VP Scott challenges Zambians on value-addition

Lusaka – Zambians will only become real owners of the mining sector if local value addition to minerals is improved, Vice President Guy Scott has observed.
Speaking during the just-ended third Zambia International Mining and Energy Conference and Exhibition in Lusaka, VP Scott said that the government was elected to see to it that locals benefit from mining activities.
“Our interest is to provide an enabling environment where people become full beneficiaries of the minerals by having access to jobs, fair payments of taxation and this can only be done through local content initiative whereby Zambians start playing a key role in adding value to minerals,” he said.
“When I was growing up in the Copperbelt, we used to see massive factories producing this or that for the mines but now everything is imported, including simple things like gum poles and mill balls. We want to see Zambian value addition; whether foreign-owned company or not, manufacturing should be done locally.”
The deputy president stressed that Zambians were capable of manufacturing high quality products as could be seen by many local people that had been “poached” to work overseas.
“Recently, I was in India and found a cadre of skilled Zambian miners doing a lot of work which can be done here, so for us to become real owners of the mines, and to become full beneficiaries, we need to see local content initiatives,”  he added.
“Of course, we are doing something as government; this can be seen with the various projects being undertaken by Zesco to enhance power supply and also the roads infrastructural projects as well as construction of skills training centres.”
In addition, VP Scott said the government was committed to ensuring a good working relationship with the private sector.
“We are losing out billions through illicit financial flows, we want to know real owners of these offshore companies and the G8 Summit is timely and we are in line with the expected outcomes of improving transparency and increased access to revenue,” he said.
“Some people are not saying the truth; it is not exchange controls but tax scrutiny. The money is not ours but it is our entitlement as tax beneficiaries. And it is not true that changes to the BoZ Act will take economy backwards but we are going forward and we are not blind to the fact that the private sector are drivers of economic growth,” he said.
Speaking during the Mining and Energy summit, Mopani Copper Mines chief executive, Danny Callow, said there was a need to address infrastructure development, which is a fundamental requirement for successful mining operations.
Callow noted that the mining sector was growing rapidly and its growth comes with a huge demand for infrastructure development.
Global production of copper is estimated to reach 20 million tonnes by 2020.
Zambia's copper production alone is expected to reach 1.5 million tonnes by 2016 when a number of current projects being developed by the mines come on line.
“This phenomenal growth in copper production will only be sustained by a sustainable source of reliable and affordable energy and associated infrastructure, such as roads, railways and water and sewerage treatment,” Callow said.
Mopani Copper Mines, owned by Glencore Xstrata Plc, seeks to raise its annual copper outturn to 170 000 tonnes from the current 120 000 tonnes within five years after investing in new projects and upgrades.
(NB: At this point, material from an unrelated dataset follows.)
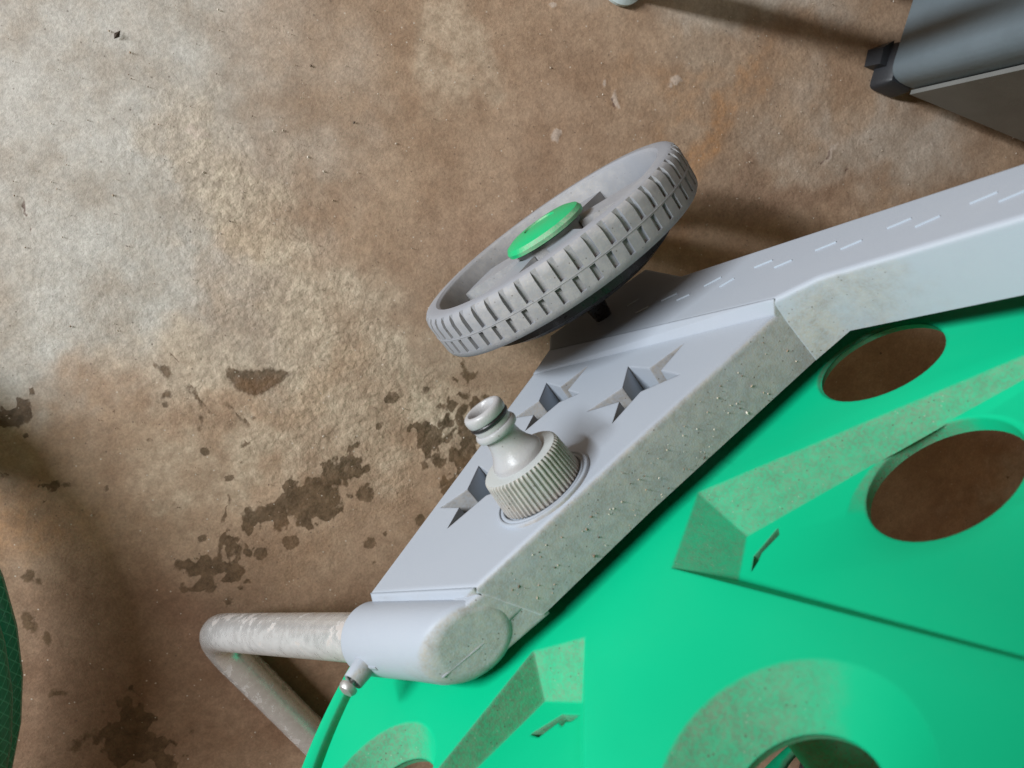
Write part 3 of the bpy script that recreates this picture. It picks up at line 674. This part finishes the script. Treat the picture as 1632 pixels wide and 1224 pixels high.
flat(m, [circ(cxz, DR, 120)] + [circ((cxz[0] + .140 * math.cos(a), cxz[1] + .140 * math.sin(a)), .030) for a in [math.radians(-88 + 60 * i) for i in range(6)]], lambda x, z: yfar)
o = m.build('reel_disc', M_GREEN, cart); sm = o.modifiers.new('thick', 'SOLIDIFY'); sm.thickness = 0.004
# far side panel, arm and sleeve mirror the near ones
for src in (panel, arm, sleeve):
    o = bpy.data.objects.new(src.name.split('.')[0], src.data); COL.objects.link(o); o.parent = cart
    o.scale = (1, -1, 1); o.location = Vector((0, 2 * YMID, 0)) - cart.location
hb = Vector((tuple(Vector(arm_f[4]).lerp(Vector(arm_f[5]), .5))[0], 0, tuple(Vector(arm_f[4]).lerp(Vector(arm_f[5]), .5))[1]))
vs, fs, uv = tube_uv([Vector((hb.x, YA - .012, hb.z - .01)), Vector((hb.x, YMID, hb.z - .01)), Vector((hb.x, 2 * YMID - YA + .012, hb.z - .01))], 0.009, 24); mk('handle_bar', vs, fs, M_METAL, cart, uv=uv)

# ------------------------------------------------------------------ grey case in the upper right corner
c0 = onZ(1408, 128, 0.016); ea = Vector((0.04, 0.031, 0)).normalized(); ec = Vector((0.07, -0.105, 0)).normalized(); ec = (ec - ea * ec.dot(ea)).normalized()
case = empty('equipment_case', (c0.x, c0.y, 0)); tag(case, 'dark grey plastic case on small black feet at the upper right', 'case')
lp = [Vector((0, 0)), Vector((0.30, 0)), Vector((0.30, 0.36)), Vector((0, 0.36))]
rl = round_corners([tuple(p) for p in lp], .012, None, 6)
m = MB(); n = len(rl); vs = []
for ins, h in ((.006, 0.0), (.002, .0015), (0, .005), (-.006, .30), (-.002, .305), (.004, .306)):
    for p in (offset(rl, ins) if ins else rl): vs.append(c0 + ea * p[0] + ec * p[1] + Vector((0, 0, h)))
m.add(vs, [(j * n + i, j * n + (i + 1) % n, (j + 1) * n + (i + 1) % n, (j + 1) * n + i) for j in range(5) for i in range(n)] + [tuple(range(n)), tuple(5 * n + i for i in range(n))])
m.build('case_body', M_CASE, case)
# side board set flush against the body behind a dark joint line
m = MB()
A0 = c0 + ec * .018 - ea * .0035; 
vs = []
for (l, h, o_) in ((0, .004, 0), (.33, .004, 0), (.33, .297, -.0058), (0, .297, -.0058)): vs.append(A0 + ec * l + Vector((0, 0, h)) + ea * o_)
vs += [v + ea * .0027 for v in vs[:4]]
m.add(vs, [(0, 1, 2, 3), (0, 4, 5, 1), (1, 5, 6, 2), (2, 6, 7, 3), (3, 7, 4, 0)]); m.build('side_board', M_CASE2, case, smooth=0)
for i, (u_, v_) in enumerate(((0.0, 0.0), (0.27, 0.0), (0.0, 0.33), (0.27, 0.33))):
    b = c0 + ea * (u_ + .006) + ec * (v_ + .008); b.z = 0
    fp = round_corners([(-.008, -.007), (.02, -.007), (.02, .014), (-.008, .014)], .004, None, 3); fp = fp
    m = MB(); n = len(fp); vs = []
    for ins, h in ((.002, 0.0), (0, .002), (.001, .015), (.003, .018)):
        for p in (offset(fp, ins) if ins else fp): vs.append(b + ea * p[0] + ec * p[1] + Vector((0, 0, h)))
    m.add(vs, [(j * n + q, j * n + (q + 1) % n, (j + 1) * n + (q + 1) % n, (j + 1) * n + q) for j in range(3) for q in range(n)] + [tuple(3 * n + q for q in range(n))])
    ft = m.build('foot', M_FOOT, case)
    if i == 0:
        tag(ft, 'black corner foot with a flange')
        m = MB(); w0 = b + ea * .004 - ec * .006; m.add([w0, w0 + ea * .016, w0 + ea * .010 - ec * .008, w0 - ec * .007] + [v + Vector((0, 0, .012)) for v in (w0, w0 + ea * .016, w0 + ea * .010 - ec * .006, w0 - ec * .005)], [(0, 1, 2, 3), (4, 5, 6, 7), (0, 1, 5, 4), (1, 2, 6, 5), (2, 3, 7, 6), (3, 0, 4, 7)]); m.build('foot_flange', M_FOOT, ft, smooth=0)

# ------------------------------------------------------------------ pale plastic stand just past the top edge (its foot shows, its legs throw the shadow bands)
s0 = onZ(991, -27); st = empty('plastic_stand', s0); tag(st, 'pale blue-white plastic stand leg peeking in at the top edge', 'stand')
legs = [(s0, .0128, .0075), (onZ(1225, -120), .016, .022)]
for p, r, r2 in legs:
    m = MB(); lathe(m, p, (0, 0, 1), [(r * .8, 0), (r, .001), (r, .004), (r2 * .95, .008), (r2, .05), (r2, .20)], seg=32); m.build('leg', M_PALE, st)
m = MB(); lathe(m, legs[0][0] + Vector((0, 0, .19)), (legs[1][0] - legs[0][0]), [(0.006, 0), (0.006, (legs[1][0] - legs[0][0]).length)], seg=16); m.build('cross_bar', M_PALE, st)

# ------------------------------------------------------------------ green braided hose at the left edge; unseen loops stacked to shade the floor
hr = 0.0095
hc = onZ(-700, 1110); R0 = (onZ(50, 1110) - hc).length
pts = []
turns = 3
for i in range(turns * 48 + 1):
    a = 2 * math.pi * i / 48; tn = i / 48
    rr = R0 - 0.004 - 0.006 * math.sin(a * .37 + 1) - 0.004 * (int(tn) % 2) + 0.004 * math.sin(2 * a + 1)
    pts.append(Vector((hc.x + rr * math.cos(a), hc.y + rr * math.sin(a), hr + 0.0005 + 0.0185 * tn)))
vs, fs, uv = tube_uv(pts, hr, 20)
ho = mk('garden_hose', vs, fs, M_HOSE, None, smooth=60, uv=uv); tag(ho, 'dark green braided garden hose at the left edge, unseen loops added for shade', 'hose')

# ------------------------------------------------------------------ small loose bits
def bits(name, mat, pts, smin, smax, seed):
    rnd = random.Random(seed); m = MB()
    for p, nrm in pts:
        s = rnd.uniform(smin, smax) * (1 if rnd.random() < .8 else 1.7); a, b, c = frame_of(nrm); t = rnd.uniform(0, 6.28); k = rnd.uniform(.4, 1.0)
        d1 = a * math.cos(t) + b * math.sin(t); d2 = c.cross(d1)
        q = [p + d1 * s, p + d2 * s * k, p - d1 * s * rnd.uniform(.6, 1), p - d2 * s * k * rnd.uniform(.5, 1), p + c * s * rnd.uniform(.5, .9)]
        m.add(q, [(0, 1, 4), (1, 2, 4), (2, 3, 4), (3, 0, 4)])
    return m.build(name, mat, None, smooth=0)
def mat_bits():
    m_ = NT('grit'); g = m_.new('ShaderNodeNewGeometry'); rnd_ = g.outputs['Random Per Island']
    cr_ = m_.new('ShaderNodeValToRGB'); m_.set(cr_.inputs[0], rnd_); e = cr_.color_ramp
    e.elements[0].color = (0.07, 0.05, 0.035, 1); e.elements[1].color = (0.62, 0.56, 0.48, 1); x = e.elements.new(.35); x.color = (0.30, 0.21, 0.14, 1); x = e.elements.new(.7); x.color = (0.45, 0.38, 0.30, 1)
    return m_.out(color=cr_.outputs[0], rough=0.85)
M_GRIT = mat_bits()
rnd = random.Random(3); pf = []
for _ in range(1500):
    px, py = rnd.uniform(-40, 1672), rnd.uniform(-40, 1264)
    if rnd.random() < (0.75 if py > 850 and px < 600 else 0.2): continue
    pf.append((onZ(px, py, 0.0001), Vector((0, 0, 1))))
o = bits('floor_grit', M_GRIT, pf, .00018, .0006, 5); tag(o, 'fine pale and dark grit strewn over the concrete floor', 'grit', kind='stuff')
pt = []
for _ in range(110):
    t, s = rnd.random(), rnd.random()
    f0, f1 = Vector(main_f[2]).lerp(Vector(main_f[4]), t), Vector(main_b[2]).lerp(Vector(main_b[4]), t)
    if .02 < t < .98:
        s = .12 + .85 * s; p = Vector((f0.x, YP - .0022, f0.y)).lerp(Vector((f1.x, YB, f1.y)), s); pt.append((p, Vector((0.05, .3, 1))))
o = bits('panel_grit', M_GRIT, pt, .00018, .00055, 8); tag(o, "loose grit lying in the dust on the side panel's top edge", 'grit', kind='stuff')
lf = onZ(187, 57, .0006); m = MB(); d = Vector((1, .4, 0)).normalized(); e = Vector((-.4, 1, 0)).normalized()
m.add([lf + d * .003, lf + e * .0014 + Vector((0, 0, .0012)), lf - d * .0022 + e * .0005, lf - e * .0013 + Vector((0, 0, .0006)), lf + Vector((0, 0, .0018))], [(0, 1, 4), (1, 2, 4), (2, 3, 4), (3, 0, 4)])
M_LEAF = NT('dry_leaf').out(color=(0.045, 0.028, 0.018), rough=.8)
o = m.build('leaf_scrap', M_LEAF, None, smooth=0); tag(o, 'tiny dark dry leaf scrap on the pale concrete near the top left', 'leaf')

# ------------------------------------------------------------------ the phone the picture is taken with: held over the cart, it shades the lower right of the disc
def mat_phone():
    m_ = NT('phone_back'); return m_.out(color=(0.02, 0.021, 0.024), rough=m_.mr(m_.noise(90), .3, .7, .3, .45))
pl = round_corners([(-.142, -.013), (.011, -.013), (.011, .062), (-.142, .062)], .008, None, 5); m = MB(); n = len(pl); vs = []
for ins, dz in ((.0015, -.0045), (.0004, -.0050), (0, -.0062), (0, -.0108), (.0004, -.0120), (.0015, -.0125)):
    for p in (offset(pl, ins) if ins else pl): vs.append(MR @ Vector((p[0], p[1], dz)) + Vector((0, 0, CAM_H)))
m.add(vs, [(j * n + i, j * n + (i + 1) % n, (j + 1) * n + (i + 1) % n, (j + 1) * n + i) for j in range(5) for i in range(n)] + [tuple(range(n)), tuple(5 * n + i for i in range(n))])
o = m.build('phone', mat_phone()); tag(o, 'dark phone held above the reel, known only by its shadow on the green disc', 'phone')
He added that Zambia, the continent’s top copper producer, needs private investments to raise its annual copper production.
Callow said his company had invested about US$2 billion in capital projects in Zambia and expected to continue operating in the country for a long time. He also noted that there was a lot of debate surrounding profitability of the mining sector in Zambia.
“However, not many understand the predicament that we find ourselves in.
“It is common knowledge that many of the mines in Zambia are deep underground mines, many dating back to the 1930s and in many cases still employing 1930s technology to produce copper,” Callow said.
“The cost of producing copper from this type of operation cannot be compared to a modern open-cast operation. Deep level underground mining costs tend to be in the region of three times higher than modern, large-scale operations.”
More than 80 percent of Mopani’s production is from mines pre-dating the 1950s.
He said tax contributions to the government  remains a thorny issue. “We are glad with the coming of extractive industry transparency initiative (EITI), the people will be able to understand more on issues of mining taxation through increased transparency,” Callow said.
During the five-year period between 2007 and 2012, Mopani contributed over KR2.3 billion (US$420 million) in taxes to government. Over the same period, the company paid about KR40m (US$7m) to the Kitwe and Mufulira local authorities in property rates, he said.
In 2000, when Mopani took over, the labour force was 10 000 and has nearly doubled from about to nearly 18 000 employees, which accounts for about 35 percent of the total labour force in the Zambian mining sector.
The Mining and Energy Conference and Exhibition (ZIMEC 2013) was an opportunity for investors to realise the country's mining potential and the challenges the industry faces.